If the image is of a white woman and a black man, if I am a lesbian Asian couple, how should I interpret that? If I ask for it to generate an image of image of two white gays kissing and it refuses because it might cause harm or some such nonsense, is it not invalidating who I am as a young white gay teenager? If I'm a black African (vs. say a Chinese African or a white African), I would expect a different depiction of a family than the one American racist ideology would depict because my reality is not that and your idea of what ideal is is arrogant and paternalistic (colonial, racist, if you will).

Maybe the deeper underlying bug in human makeup is that we categorize things very rigidly, probably due to some evolutionary advantage, but it can cause injustice when we work towards a society where we want your character to be judged, not your identity.

  • I personally think that the generated images should reflect reality as it is. I understand that many think this is philosophically impossible, and at the end of the day humans use judgement and context to solve these problems.

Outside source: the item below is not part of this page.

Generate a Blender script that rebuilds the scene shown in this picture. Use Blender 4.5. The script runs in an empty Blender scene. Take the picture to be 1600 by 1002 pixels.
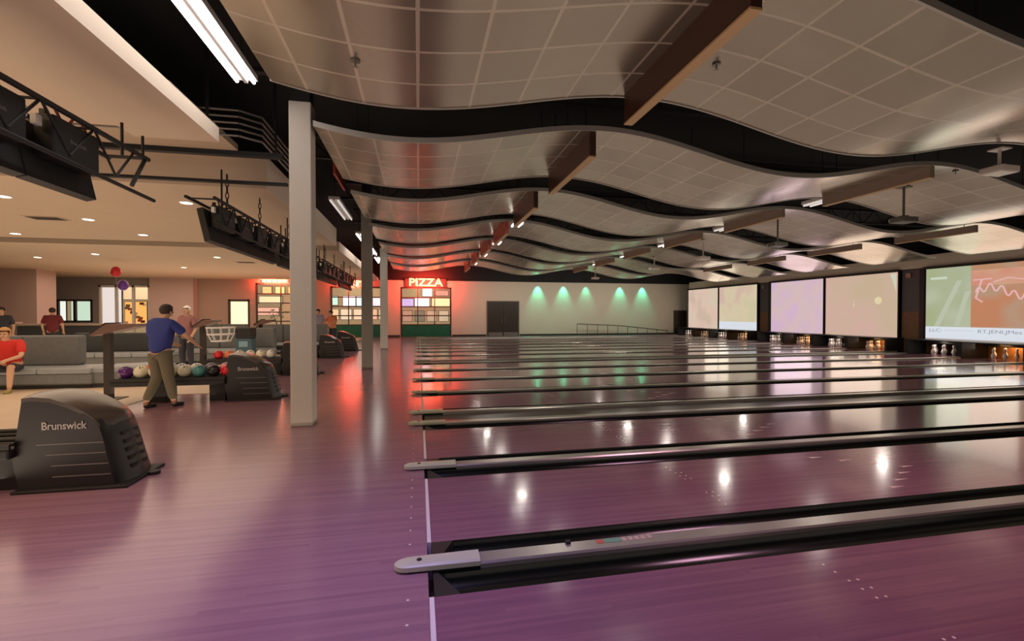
import bpy, bmesh, math, random
from mathutils import Vector, Matrix
random.seed(7)
C = bpy.context.scene.collection
PI = math.pi

# ---------------------------------------------------------------- camera, world, exposure
FPX = 715.0
YAW = math.atan(146.0 / FPX)
SN, CS = math.sin(YAW), math.cos(YAW)
EYE = 1.52
HZ = 491.0
cam_d = bpy.data.cameras.new('camera'); cam = bpy.data.objects.new('camera', cam_d); C.objects.link(cam)
cam.location = (0, 0, EYE)
cam.rotation_euler = (math.radians(90) - math.atan((501 - HZ) / FPX), 0, -YAW)
cam_d.sensor_width = 36.0
cam_d.lens = 36.0 * FPX / 1600.0
cam_d.clip_start = 0.05; cam_d.clip_end = 200
bpy.context.scene.camera = cam
S = bpy.context.scene
S.view_settings.view_transform = 'Standard'; S.view_settings.look = 'None'
S.view_settings.exposure = 0.0; S.view_settings.gamma = 1.0
S.view_settings.use_curve_mapping = False
W = bpy.data.worlds.new('world'); S.world = W; W.use_nodes = True
W.node_tree.nodes['Background'].inputs[0].default_value = (1.0, 0.82, 0.68, 1)
W.node_tree.nodes['Background'].inputs[1].default_value = 0.42

def area(name, loc, size, power, col, rot=(0, 0, 0), spread=None, sizey=None):
    d = bpy.data.lights.new(name, 'AREA'); d.energy = power; d.color = col; d.size = size
    if sizey: d.shape = 'RECTANGLE'; d.size_y = sizey
    if spread: d.spread = spread
    o = bpy.data.objects.new(name, d); C.objects.link(o); o.location = loc; o.rotation_euler = rot
    return o
def spot(name, loc, power, col, angle, rot=(0, 0, 0), blend=0.8, size=0.1):
    d = bpy.data.lights.new(name, 'SPOT'); d.energy = power; d.color = col; d.spot_size = angle
    d.spot_blend = blend; d.shadow_soft_size = size
    o = bpy.data.objects.new(name, d); C.objects.link(o); o.location = loc; o.rotation_euler = rot
    return o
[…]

    Philosophically you can dilute and destroy the meaning of terms, and AI that has no such judgement can't generate realistic images. If you ask for an image of "an American family" you can assault the meaning of "American" and "family" to such an extent that you can produce total nonsense. This is a major problems for humans as well, I don't expect AI to be able to solve this anytime soon.

    • > I personally think that the generated images should reflect reality as it is.

      That would be a reasonable default and one that I align with. My peers might say it perpetuates stereotypes and so here we are as a society, disagreeing.

      FWIW, I actually personally don't care what is depicted because I have a brain and can map it to my worldview, so I am not offended when someone represents humans in a particular way. For some cases it might be initially jarring and I need to work a little harder to feel a connection, but once again, I have a brain and am resilient.

      Maybe we should teach people resilience while also drive towards a more just society.